In her newly published book, When Life Hands You Lemons, Throw Tomatoes: Lessons in Life and Leadership, Rapaccioli dives deep into the interconnectedness between her successful career in academia, during which she has mentored hundreds of students and served at the helm of the Gabelli School of Business, and her passion for cooking and feeding her family, friends, and colleagues.

“Leadership,” she noted, “is about finding connections, and people are a key ingredient. Expressing empathy, working as a team, sharing your knowledge, learning from past experiences, and being open to new ones can bring people together in the kitchen and in the boardroom.” She has employed this ideology as a way to build her own professional relationships and personal friendships over the years and encourages others to look for opportunities to employ these tactics.

In the book, Rapaccioli reminisces about growing up in the Bronx and the influence of her beloved grandmother, who encouraged her deep appreciation of food even as a child.

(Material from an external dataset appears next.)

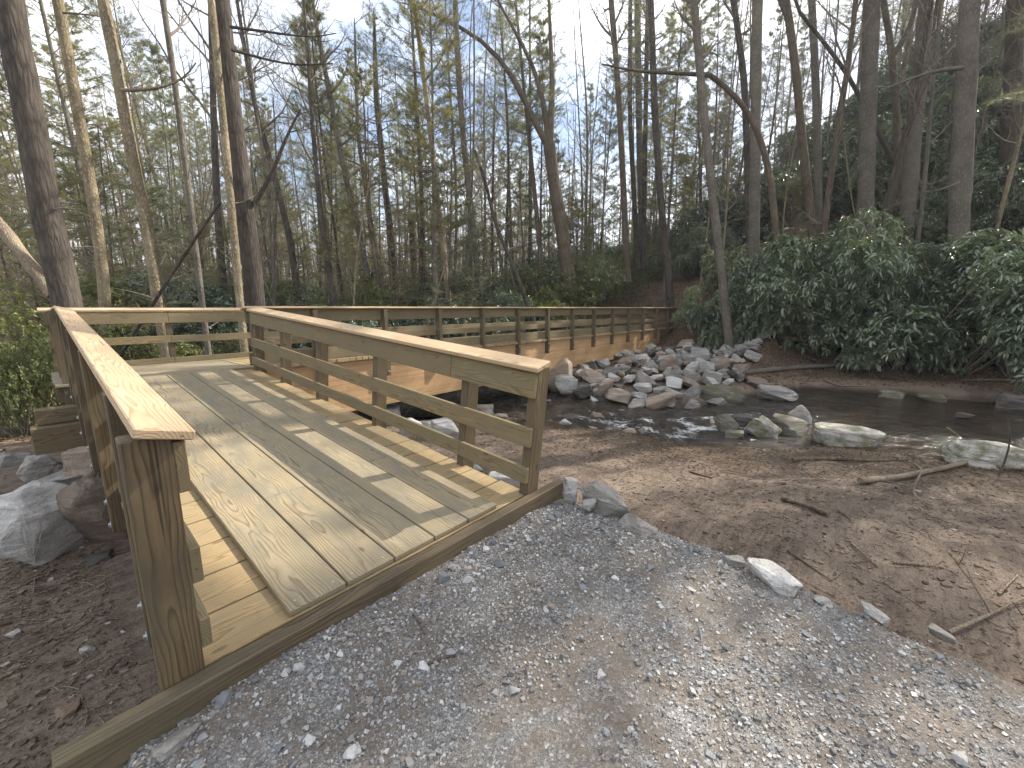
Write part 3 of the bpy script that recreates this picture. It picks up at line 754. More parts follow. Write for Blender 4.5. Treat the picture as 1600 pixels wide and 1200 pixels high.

It wasn’t until later in life after marrying her husband of 39 years, however, that she began her own culinary journey, experiencing the satisfaction of feeding her own family, which motivated her to study the art and science of cooking. When she was a Ph.D. student studying accounting, she discovered a seminal research paper written by George A. Akerlof titled, “The Market for Lemons: Quality Uncertainty and the Market Mechanism.” It inspired her interest in accounting and her desire to pursue innovations in business education, but it also fueled her curiosity regarding the deep and intriguing connections between business and food. It is this realization that has ultimately inspired her own recipe for personal and professional success.